§ Given task: Can you transcribe every entry word for word, skipping the images?

-- begin Source records --

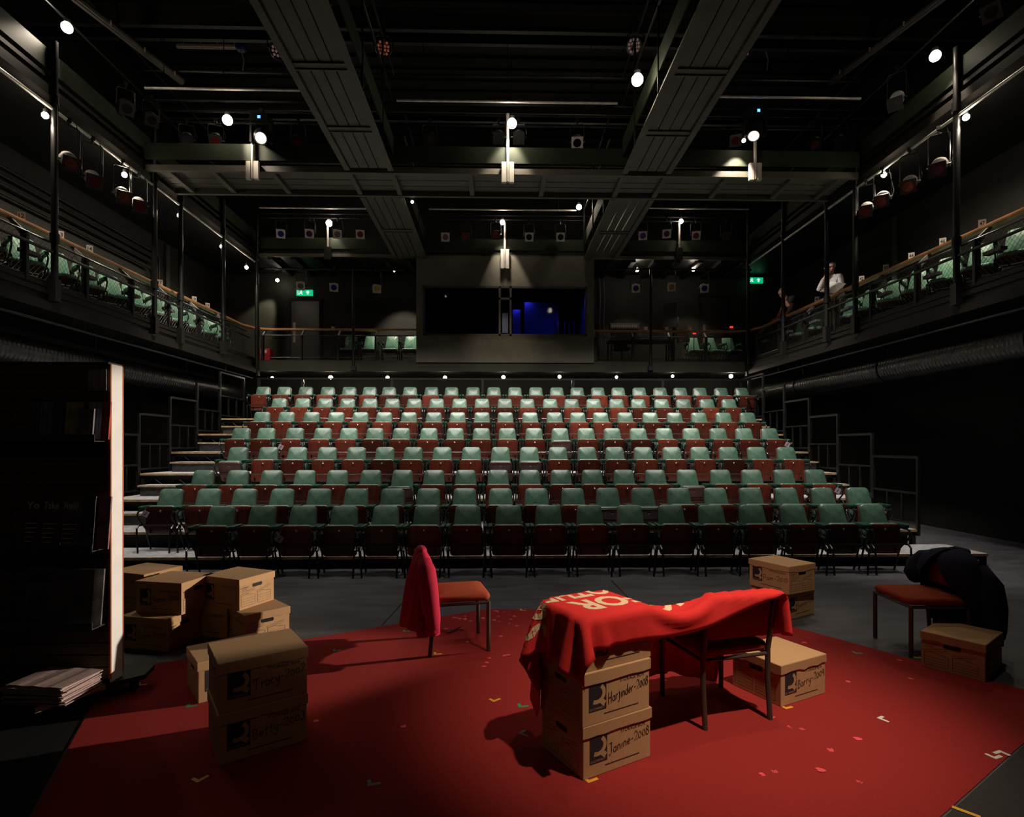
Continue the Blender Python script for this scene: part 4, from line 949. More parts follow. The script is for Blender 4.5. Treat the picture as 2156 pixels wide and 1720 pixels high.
# ------------------------------------------------------------------ display stand at the left
P0 = onZ(232, 1437, .12); P1 = onZ(253, 1422, .12); PX = P0.x; PY = P0.y; ZT = onY(232, 766, PY).z
t = thing('display_stand', 'tall slat-board display stand on castors with a bright white end strip', 'display stand', (PX, PY, 0))
W_ = 1.25; TH_ = .13
def slatpanel(x0, x1):
    b = MB(); z = .14; hs = (ZT-.14)/26
    for k in range(26): b.box(x0, x1, .006, .022, z+k*hs+.004, z+(k+1)*hs-.004)
    b.box(x0, x1, .02, .034, .14, ZT); b.build('slat_panel', M['slat'], t, smooth=False)
slatpanel(-.62, -.012); slatpanel(-W_, -.63)
b = MB(); b.box(-W_, -.01, TH_-.02, TH_, .14, ZT); b.build('back_panel', M['slat'], t)
b = MB(); b.box(-.012, -.0, .012, TH_-.012, .105, ZT); b.box(-.0, .001, .03, .034, ZT-.05, ZT-.045); b.build('end_strip', M['white'], t)['label'] = 'bright white end strip'
for y in (.002, TH_-.012): MB().box(-.012, .0015, y, y+.010, .14, ZT-.005).build('edge_trim', M['edge_orange'], t)['label'] = 'raw orange edge trim'
MB().box(-W_, -.012, .0, TH_, ZT, ZT+.012).build('top_cap', M['slat'], t)
b = MB(); b.loft([[Vector((x, y, z)) for x, y in ((-W_, -.34), (-.20, -.34), (-.02, -.02), (.14, .13), (.10, .30), (-W_, .30))] for z in (.085, .118)]); b.build('base_board', M['black'], t)
MB().add([(-.20, -.342, .085), (-.018, -.018, .085), (-.018, -.018, .118), (-.20, -.342, .118)], [(0, 1, 2, 3)]).build('base_edge', mat('raw_base_edge', (.4, .27, .15), .6), t)
for x, y in ((-.25, -.24), (.06, .14), (-1.1, -.24), (-1.1, .2)):
    q = MB(); q.tube([(x-.015, y, .035), (x+.015, y, .035)], .034, 14); q.box(x-.022, x+.022, y-.02, y+.02, .06, .086); q.build('castor', M['black'], t)
clear = mat('clear_acrylic', (.06, .06, .06), .15)
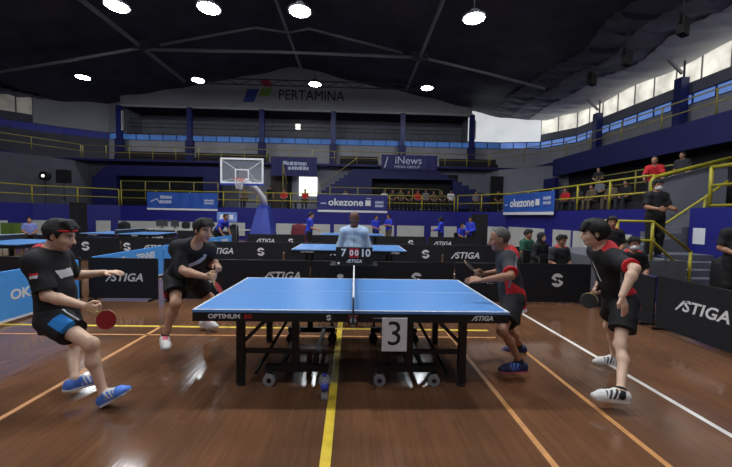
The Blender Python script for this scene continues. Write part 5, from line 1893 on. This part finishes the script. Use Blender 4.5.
def side_panel(c, k):
    a = unit(k['knee'][0]-k['hip'][0]); q = c-k['hip'][0]
    al = q @ a
    out = unit(k['Rh'][0]*.55+k['Rh'][2]*.45)
    p = q-np.outer(al, a)
    o1 = unit(np.cross(a, out))
    return (al > .10) & ((p @ out) > .03) & (np.abs(p @ o1-.005) < .055)


def side_piping(c, k):
    a = unit(k['knee'][0]-k['hip'][0]); q = c-k['hip'][0]
    al = q @ a
    o1 = unit(np.cross(a, unit(k['Rh'][0]*.55+k['Rh'][2]*.45)))
    p = q-np.outer(al, a)
    return (al > -.02) & (np.abs(p @ o1+.085) < .008) & ((p @ k['Rh'][0]) > 0)


build_person(J, 'player in black shirt with red collar lunging forward at the left, red paddle in hand', 'skin_pale', 'hair_black', 'short',
             dict(mat='cloth_black', sleeve=.86, ease=.024, hem=.10, regions=(('cloth_red', collar), ('cloth_white', patch(.03, -.02, .15, .07, 1, .5)), ('cloth_red', patch(.10, .13, .07, .05, -1)), ('cloth_white', patch(.10, .05, .075, .05, -1)),
                  ('cloth_white', lambda c, k: (lambda q: (np.abs(q @ k['Rs'][1]+.035) < .011) & (np.abs(q @ k['Rs'][2]-.01) < .028) & (q @ k['Rs'][0] > .02))(c-lerp(k['sh'][0], k['el'][0], .25))),
                  ('cloth_red', lambda c, k: (lambda q: (np.abs(q @ k['Rs'][1]+.015) < .010) & (np.abs(q @ k['Rs'][2]-.01) < .028) & (q @ k['Rs'][0] > .02))(c-lerp(k['sh'][0], k['el'][0], .25))))),
             dict(mat='cloth_black', length=.54, ease=.03, regions=(('cloth_cyan', side_panel), ('cloth_white', side_piping))),
             dict(mat='shoe_blue', sole='shoe_white', accent='shoe_white', tongue='shoe_white'), h=HP, build=.92, hands=hd)
P1 = bpy.data.objects['person']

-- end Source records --

§ The completed task:
Continue the Blender Python script for this scene: part 4, from line 949. More parts follow. The script is for Blender 4.5. Treat the picture as 2156 pixels wide and 1720 pixels high.
# ------------------------------------------------------------------ display stand at the left
P0 = onZ(232, 1437, .12); P1 = onZ(253, 1422, .12); PX = P0.x; PY = P0.y; ZT = onY(232, 766, PY).z
t = thing('display_stand', 'tall slat-board display stand on castors with a bright white end strip', 'display stand', (PX, PY, 0))
W_ = 1.25; TH_ = .13
def slatpanel(x0, x1):
    b = MB(); z = .14; hs = (ZT-.14)/26
    for k in range(26): b.box(x0, x1, .006, .022, z+k*hs+.004, z+(k+1)*hs-.004)
    b.box(x0, x1, .02, .034, .14, ZT); b.build('slat_panel', M['slat'], t, smooth=False)
slatpanel(-.62, -.012); slatpanel(-W_, -.63)
b = MB(); b.box(-W_, -.01, TH_-.02, TH_, .14, ZT); b.build('back_panel', M['slat'], t)
b = MB(); b.box(-.012, -.0, .012, TH_-.012, .105, ZT); b.box(-.0, .001, .03, .034, ZT-.05, ZT-.045); b.build('end_strip', M['white'], t)['label'] = 'bright white end strip'
for y in (.002, TH_-.012): MB().box(-.012, .0015, y, y+.010, .14, ZT-.005).build('edge_trim', M['edge_orange'], t)['label'] = 'raw orange edge trim'
MB().box(-W_, -.012, .0, TH_, ZT, ZT+.012).build('top_cap', M['slat'], t)
b = MB(); b.loft([[Vector((x, y, z)) for x, y in ((-W_, -.34), (-.20, -.34), (-.02, -.02), (.14, .13), (.10, .30), (-W_, .30))] for z in (.085, .118)]); b.build('base_board', M['black'], t)
MB().add([(-.20, -.342, .085), (-.018, -.018, .085), (-.018, -.018, .118), (-.20, -.342, .118)], [(0, 1, 2, 3)]).build('base_edge', mat('raw_base_edge', (.4, .27, .15), .6), t)
for x, y in ((-.25, -.24), (.06, .14), (-1.1, -.24), (-1.1, .2)):
    q = MB(); q.tube([(x-.015, y, .035), (x+.015, y, .035)], .034, 14); q.box(x-.022, x+.022, y-.02, y+.02, .06, .086); q.build('castor', M['black'], t)
clear = mat('clear_acrylic', (.06, .06, .06), .15)
The Blender Python script for this scene continues. Write part 5, from line 1893 on. This part finishes the script. Use Blender 4.5.
def side_panel(c, k):
    a = unit(k['knee'][0]-k['hip'][0]); q = c-k['hip'][0]
    al = q @ a
    out = unit(k['Rh'][0]*.55+k['Rh'][2]*.45)
    p = q-np.outer(al, a)
    o1 = unit(np.cross(a, out))
    return (al > .10) & ((p @ out) > .03) & (np.abs(p @ o1-.005) < .055)


def side_piping(c, k):
    a = unit(k['knee'][0]-k['hip'][0]); q = c-k['hip'][0]
    al = q @ a
    o1 = unit(np.cross(a, unit(k['Rh'][0]*.55+k['Rh'][2]*.45)))
    p = q-np.outer(al, a)
    return (al > -.02) & (np.abs(p @ o1+.085) < .008) & ((p @ k['Rh'][0]) > 0)


build_person(J, 'player in black shirt with red collar lunging forward at the left, red paddle in hand', 'skin_pale', 'hair_black', 'short',
             dict(mat='cloth_black', sleeve=.86, ease=.024, hem=.10, regions=(('cloth_red', collar), ('cloth_white', patch(.03, -.02, .15, .07, 1, .5)), ('cloth_red', patch(.10, .13, .07, .05, -1)), ('cloth_white', patch(.10, .05, .075, .05, -1)),
                  ('cloth_white', lambda c, k: (lambda q: (np.abs(q @ k['Rs'][1]+.035) < .011) & (np.abs(q @ k['Rs'][2]-.01) < .028) & (q @ k['Rs'][0] > .02))(c-lerp(k['sh'][0], k['el'][0], .25))),
                  ('cloth_red', lambda c, k: (lambda q: (np.abs(q @ k['Rs'][1]+.015) < .010) & (np.abs(q @ k['Rs'][2]-.01) < .028) & (q @ k['Rs'][0] > .02))(c-lerp(k['sh'][0], k['el'][0], .25))))),
             dict(mat='cloth_black', length=.54, ease=.03, regions=(('cloth_cyan', side_panel), ('cloth_white', side_piping))),
             dict(mat='shoe_blue', sole='shoe_white', accent='shoe_white', tongue='shoe_white'), h=HP, build=.92, hands=hd)
P1 = bpy.data.objects['person']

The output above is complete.